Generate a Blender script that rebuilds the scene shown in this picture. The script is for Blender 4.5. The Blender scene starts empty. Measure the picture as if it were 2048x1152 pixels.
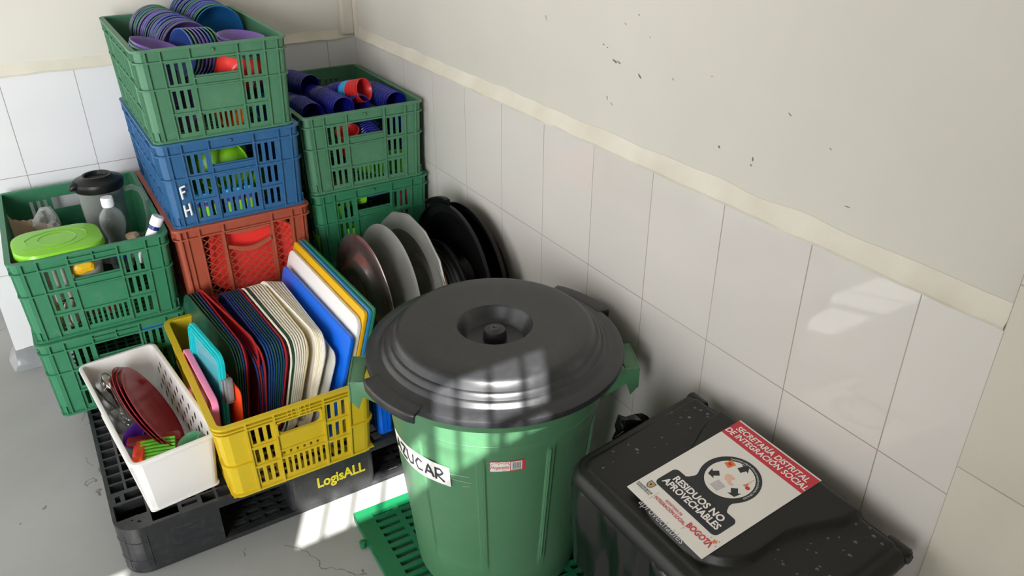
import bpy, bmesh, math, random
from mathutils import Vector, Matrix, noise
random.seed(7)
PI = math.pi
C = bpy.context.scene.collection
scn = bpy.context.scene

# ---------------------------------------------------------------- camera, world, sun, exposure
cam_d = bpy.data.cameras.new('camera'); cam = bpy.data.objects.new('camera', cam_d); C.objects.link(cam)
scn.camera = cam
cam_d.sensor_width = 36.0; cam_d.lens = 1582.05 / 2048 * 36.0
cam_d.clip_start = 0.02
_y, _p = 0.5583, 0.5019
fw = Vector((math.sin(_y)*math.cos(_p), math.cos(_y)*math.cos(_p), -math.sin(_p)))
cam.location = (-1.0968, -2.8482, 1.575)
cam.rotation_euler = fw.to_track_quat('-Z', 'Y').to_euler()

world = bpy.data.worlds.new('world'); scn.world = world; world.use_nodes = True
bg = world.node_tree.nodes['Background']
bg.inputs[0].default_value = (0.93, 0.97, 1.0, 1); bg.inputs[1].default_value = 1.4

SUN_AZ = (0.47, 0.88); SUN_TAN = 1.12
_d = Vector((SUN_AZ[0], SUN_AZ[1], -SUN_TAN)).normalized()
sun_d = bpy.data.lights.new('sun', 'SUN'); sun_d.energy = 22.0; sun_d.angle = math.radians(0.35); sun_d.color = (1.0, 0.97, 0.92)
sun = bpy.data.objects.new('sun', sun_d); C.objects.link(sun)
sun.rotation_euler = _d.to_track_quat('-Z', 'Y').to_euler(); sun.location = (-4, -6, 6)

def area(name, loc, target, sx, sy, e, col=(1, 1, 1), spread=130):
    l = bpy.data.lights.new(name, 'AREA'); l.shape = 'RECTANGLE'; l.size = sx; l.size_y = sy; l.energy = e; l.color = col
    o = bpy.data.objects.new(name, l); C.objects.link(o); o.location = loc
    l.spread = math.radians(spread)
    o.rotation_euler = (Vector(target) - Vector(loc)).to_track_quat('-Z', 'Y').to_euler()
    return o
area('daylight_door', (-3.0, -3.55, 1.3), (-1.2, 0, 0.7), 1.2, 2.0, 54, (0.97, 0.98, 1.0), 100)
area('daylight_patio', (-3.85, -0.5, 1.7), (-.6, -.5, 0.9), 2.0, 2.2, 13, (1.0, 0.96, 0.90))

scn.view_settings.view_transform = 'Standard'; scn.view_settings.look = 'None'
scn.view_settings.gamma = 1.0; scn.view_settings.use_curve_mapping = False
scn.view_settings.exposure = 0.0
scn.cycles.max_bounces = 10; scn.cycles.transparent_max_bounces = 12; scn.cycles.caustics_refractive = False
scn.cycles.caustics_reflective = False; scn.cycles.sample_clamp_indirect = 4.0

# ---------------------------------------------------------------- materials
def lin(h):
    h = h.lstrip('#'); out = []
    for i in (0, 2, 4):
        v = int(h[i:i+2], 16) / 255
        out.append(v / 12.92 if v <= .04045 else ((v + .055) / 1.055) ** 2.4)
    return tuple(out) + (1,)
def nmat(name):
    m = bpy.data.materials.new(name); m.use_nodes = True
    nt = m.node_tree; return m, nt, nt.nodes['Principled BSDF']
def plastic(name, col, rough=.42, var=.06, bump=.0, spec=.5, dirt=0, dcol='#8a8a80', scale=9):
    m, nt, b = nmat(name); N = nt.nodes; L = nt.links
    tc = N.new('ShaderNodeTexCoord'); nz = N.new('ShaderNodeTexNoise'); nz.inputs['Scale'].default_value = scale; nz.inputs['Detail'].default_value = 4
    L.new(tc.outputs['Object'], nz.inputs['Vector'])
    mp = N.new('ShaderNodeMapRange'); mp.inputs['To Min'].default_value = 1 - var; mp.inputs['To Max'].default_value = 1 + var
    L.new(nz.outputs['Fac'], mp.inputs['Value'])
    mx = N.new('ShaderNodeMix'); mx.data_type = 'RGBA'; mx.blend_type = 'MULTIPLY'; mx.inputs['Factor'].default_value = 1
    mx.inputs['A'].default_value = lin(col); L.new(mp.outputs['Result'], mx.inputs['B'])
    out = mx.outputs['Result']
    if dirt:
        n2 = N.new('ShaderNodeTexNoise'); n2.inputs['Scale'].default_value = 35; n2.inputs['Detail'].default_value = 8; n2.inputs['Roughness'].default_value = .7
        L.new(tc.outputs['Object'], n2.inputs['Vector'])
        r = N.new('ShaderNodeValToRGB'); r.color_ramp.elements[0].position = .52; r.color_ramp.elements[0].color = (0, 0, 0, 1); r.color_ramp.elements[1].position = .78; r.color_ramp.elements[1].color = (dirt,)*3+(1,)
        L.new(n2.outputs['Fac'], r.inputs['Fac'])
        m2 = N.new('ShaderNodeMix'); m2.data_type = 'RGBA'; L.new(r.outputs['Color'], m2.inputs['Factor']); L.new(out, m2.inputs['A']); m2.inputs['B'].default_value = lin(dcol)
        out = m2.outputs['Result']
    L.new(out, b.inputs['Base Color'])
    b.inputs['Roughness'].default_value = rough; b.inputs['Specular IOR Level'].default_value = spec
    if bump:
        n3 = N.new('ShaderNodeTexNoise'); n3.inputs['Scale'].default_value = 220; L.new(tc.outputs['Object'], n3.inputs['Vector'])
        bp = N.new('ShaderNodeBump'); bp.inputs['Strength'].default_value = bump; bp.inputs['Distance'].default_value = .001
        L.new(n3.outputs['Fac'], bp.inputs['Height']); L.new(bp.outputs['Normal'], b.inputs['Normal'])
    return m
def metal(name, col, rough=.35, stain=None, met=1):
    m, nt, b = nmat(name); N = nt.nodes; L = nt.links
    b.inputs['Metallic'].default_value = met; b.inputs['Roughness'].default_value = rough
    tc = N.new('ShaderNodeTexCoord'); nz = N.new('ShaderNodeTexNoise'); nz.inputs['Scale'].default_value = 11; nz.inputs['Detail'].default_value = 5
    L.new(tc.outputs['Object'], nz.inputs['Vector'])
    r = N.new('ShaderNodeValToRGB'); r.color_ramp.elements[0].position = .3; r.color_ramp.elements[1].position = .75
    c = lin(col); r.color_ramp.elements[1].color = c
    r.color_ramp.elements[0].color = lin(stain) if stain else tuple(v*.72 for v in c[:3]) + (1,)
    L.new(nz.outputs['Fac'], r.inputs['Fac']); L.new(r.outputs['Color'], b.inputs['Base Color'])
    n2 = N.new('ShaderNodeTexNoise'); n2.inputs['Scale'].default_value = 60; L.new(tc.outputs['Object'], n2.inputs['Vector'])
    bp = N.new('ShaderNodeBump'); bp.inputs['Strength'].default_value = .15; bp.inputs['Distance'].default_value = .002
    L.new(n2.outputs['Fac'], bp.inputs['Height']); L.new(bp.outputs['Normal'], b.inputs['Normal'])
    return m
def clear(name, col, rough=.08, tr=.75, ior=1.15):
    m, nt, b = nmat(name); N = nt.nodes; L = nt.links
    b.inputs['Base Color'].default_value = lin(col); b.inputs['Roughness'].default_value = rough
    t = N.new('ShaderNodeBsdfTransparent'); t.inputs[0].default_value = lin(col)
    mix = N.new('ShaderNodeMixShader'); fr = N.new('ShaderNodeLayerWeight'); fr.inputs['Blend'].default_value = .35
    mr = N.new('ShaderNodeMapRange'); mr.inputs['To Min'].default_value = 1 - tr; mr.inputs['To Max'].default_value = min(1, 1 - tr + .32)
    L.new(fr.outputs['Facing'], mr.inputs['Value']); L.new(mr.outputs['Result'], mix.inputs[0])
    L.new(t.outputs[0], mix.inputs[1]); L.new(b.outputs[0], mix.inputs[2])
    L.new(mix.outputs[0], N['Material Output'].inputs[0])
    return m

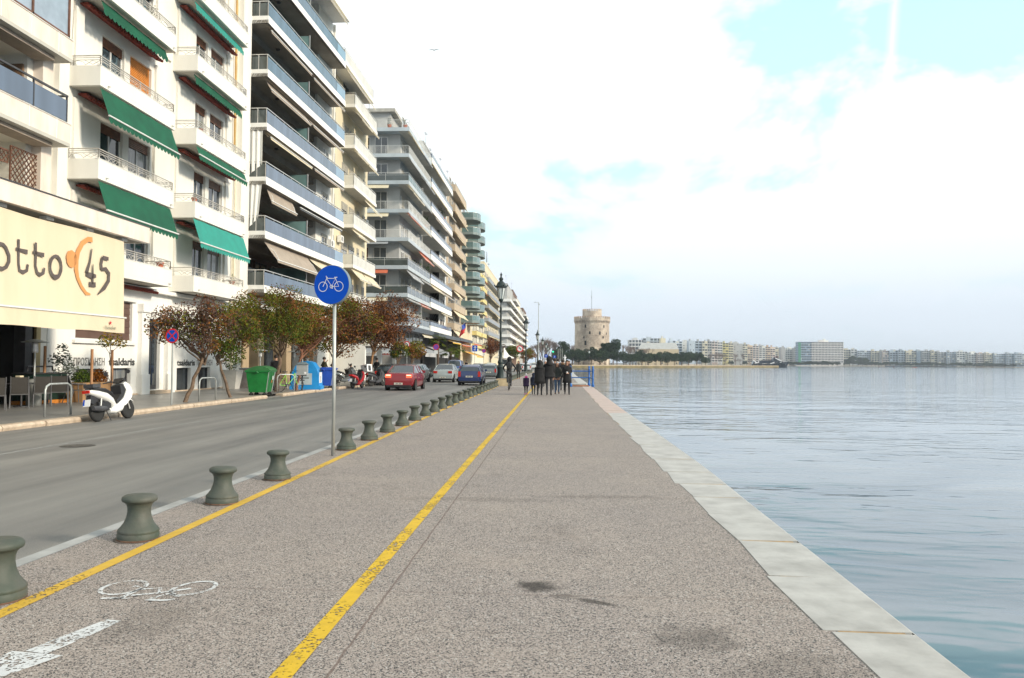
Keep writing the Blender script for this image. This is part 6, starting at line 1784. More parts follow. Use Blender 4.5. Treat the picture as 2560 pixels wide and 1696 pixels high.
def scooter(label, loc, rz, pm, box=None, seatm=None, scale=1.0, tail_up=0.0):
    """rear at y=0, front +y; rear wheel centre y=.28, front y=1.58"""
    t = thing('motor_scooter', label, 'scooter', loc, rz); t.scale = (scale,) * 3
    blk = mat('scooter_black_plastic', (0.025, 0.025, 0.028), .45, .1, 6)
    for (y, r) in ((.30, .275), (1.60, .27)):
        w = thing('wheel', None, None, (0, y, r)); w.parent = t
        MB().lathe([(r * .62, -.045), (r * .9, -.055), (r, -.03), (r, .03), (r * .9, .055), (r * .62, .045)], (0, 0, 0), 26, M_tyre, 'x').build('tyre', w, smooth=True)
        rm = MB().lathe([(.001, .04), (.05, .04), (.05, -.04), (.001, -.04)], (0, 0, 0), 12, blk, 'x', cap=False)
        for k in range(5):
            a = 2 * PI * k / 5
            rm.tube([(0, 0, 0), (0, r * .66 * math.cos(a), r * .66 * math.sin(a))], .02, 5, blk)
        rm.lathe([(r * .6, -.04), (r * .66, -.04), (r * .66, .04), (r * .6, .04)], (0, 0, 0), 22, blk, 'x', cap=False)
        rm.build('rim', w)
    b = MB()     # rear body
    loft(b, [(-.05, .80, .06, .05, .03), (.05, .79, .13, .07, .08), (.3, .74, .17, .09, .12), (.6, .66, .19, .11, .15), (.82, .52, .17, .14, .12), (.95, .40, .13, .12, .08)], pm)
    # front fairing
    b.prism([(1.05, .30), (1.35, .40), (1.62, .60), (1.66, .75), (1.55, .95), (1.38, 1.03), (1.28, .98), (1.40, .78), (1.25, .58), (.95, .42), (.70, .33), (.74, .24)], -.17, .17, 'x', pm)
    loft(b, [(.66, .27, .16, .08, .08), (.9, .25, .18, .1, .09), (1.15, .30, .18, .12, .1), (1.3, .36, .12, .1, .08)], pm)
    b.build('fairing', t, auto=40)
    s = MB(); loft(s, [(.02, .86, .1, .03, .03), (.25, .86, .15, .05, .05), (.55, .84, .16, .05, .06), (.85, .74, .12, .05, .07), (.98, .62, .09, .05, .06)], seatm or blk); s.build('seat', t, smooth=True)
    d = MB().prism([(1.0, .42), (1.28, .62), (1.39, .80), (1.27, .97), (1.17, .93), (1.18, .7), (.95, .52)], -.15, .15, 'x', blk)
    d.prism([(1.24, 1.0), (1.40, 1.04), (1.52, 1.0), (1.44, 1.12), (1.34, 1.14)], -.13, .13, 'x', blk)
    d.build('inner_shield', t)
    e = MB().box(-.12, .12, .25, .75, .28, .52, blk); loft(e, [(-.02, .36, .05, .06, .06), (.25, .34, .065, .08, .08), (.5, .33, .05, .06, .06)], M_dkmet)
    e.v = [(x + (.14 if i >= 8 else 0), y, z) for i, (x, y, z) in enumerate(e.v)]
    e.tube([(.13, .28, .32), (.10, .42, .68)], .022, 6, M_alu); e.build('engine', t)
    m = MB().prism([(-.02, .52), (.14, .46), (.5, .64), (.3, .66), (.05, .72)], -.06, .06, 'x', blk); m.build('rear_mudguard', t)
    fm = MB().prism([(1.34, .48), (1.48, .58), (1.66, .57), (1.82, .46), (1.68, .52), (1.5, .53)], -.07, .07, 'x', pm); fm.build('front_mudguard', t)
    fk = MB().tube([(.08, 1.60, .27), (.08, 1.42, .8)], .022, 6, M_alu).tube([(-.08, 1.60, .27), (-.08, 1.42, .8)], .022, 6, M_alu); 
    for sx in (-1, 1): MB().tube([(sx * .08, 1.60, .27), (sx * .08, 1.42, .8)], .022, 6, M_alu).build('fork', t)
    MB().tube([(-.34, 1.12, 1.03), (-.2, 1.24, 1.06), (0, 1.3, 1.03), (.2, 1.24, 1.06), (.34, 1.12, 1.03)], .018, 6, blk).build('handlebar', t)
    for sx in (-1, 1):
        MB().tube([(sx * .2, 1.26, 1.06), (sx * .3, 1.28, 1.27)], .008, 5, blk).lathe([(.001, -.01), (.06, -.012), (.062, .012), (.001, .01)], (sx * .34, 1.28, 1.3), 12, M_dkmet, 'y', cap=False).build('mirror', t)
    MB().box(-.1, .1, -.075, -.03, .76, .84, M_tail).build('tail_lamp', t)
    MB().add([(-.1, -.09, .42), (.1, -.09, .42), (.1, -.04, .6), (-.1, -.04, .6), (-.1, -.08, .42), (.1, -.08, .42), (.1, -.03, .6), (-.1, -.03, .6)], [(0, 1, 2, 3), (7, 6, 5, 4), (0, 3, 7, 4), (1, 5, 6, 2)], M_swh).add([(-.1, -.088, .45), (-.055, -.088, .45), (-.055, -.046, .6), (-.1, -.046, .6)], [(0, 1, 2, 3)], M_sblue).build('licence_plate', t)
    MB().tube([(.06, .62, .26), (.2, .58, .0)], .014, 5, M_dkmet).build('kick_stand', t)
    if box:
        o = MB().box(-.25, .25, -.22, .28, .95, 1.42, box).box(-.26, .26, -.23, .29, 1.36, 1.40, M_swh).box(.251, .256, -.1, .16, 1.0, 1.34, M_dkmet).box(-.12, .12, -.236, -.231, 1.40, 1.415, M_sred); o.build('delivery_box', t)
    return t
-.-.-
## Your instructions
Return only the lines running from the start of the entries above to the line that contains "bg.inputs[0].default_value = (0.93, 0.97, 1.0, 1);", inclusive, and omit every picture.

## Expected output
Generate a Blender script that rebuilds the scene shown in this picture. The script is for Blender 4.5. The Blender scene starts empty. Measure the picture as if it were 2048x1152 pixels.
import bpy, bmesh, math, random
from mathutils import Vector, Matrix, noise
random.seed(7)
PI = math.pi
C = bpy.context.scene.collection
scn = bpy.context.scene

# ---------------------------------------------------------------- camera, world, sun, exposure
cam_d = bpy.data.cameras.new('camera'); cam = bpy.data.objects.new('camera', cam_d); C.objects.link(cam)
scn.camera = cam
cam_d.sensor_width = 36.0; cam_d.lens = 1582.05 / 2048 * 36.0
cam_d.clip_start = 0.02
_y, _p = 0.5583, 0.5019
fw = Vector((math.sin(_y)*math.cos(_p), math.cos(_y)*math.cos(_p), -math.sin(_p)))
cam.location = (-1.0968, -2.8482, 1.575)
cam.rotation_euler = fw.to_track_quat('-Z', 'Y').to_euler()

world = bpy.data.worlds.new('world'); scn.world = world; world.use_nodes = True
bg = world.node_tree.nodes['Background']
bg.inputs[0].default_value = (0.93, 0.97, 1.0, 1); bg.inputs[1].default_value = 1.4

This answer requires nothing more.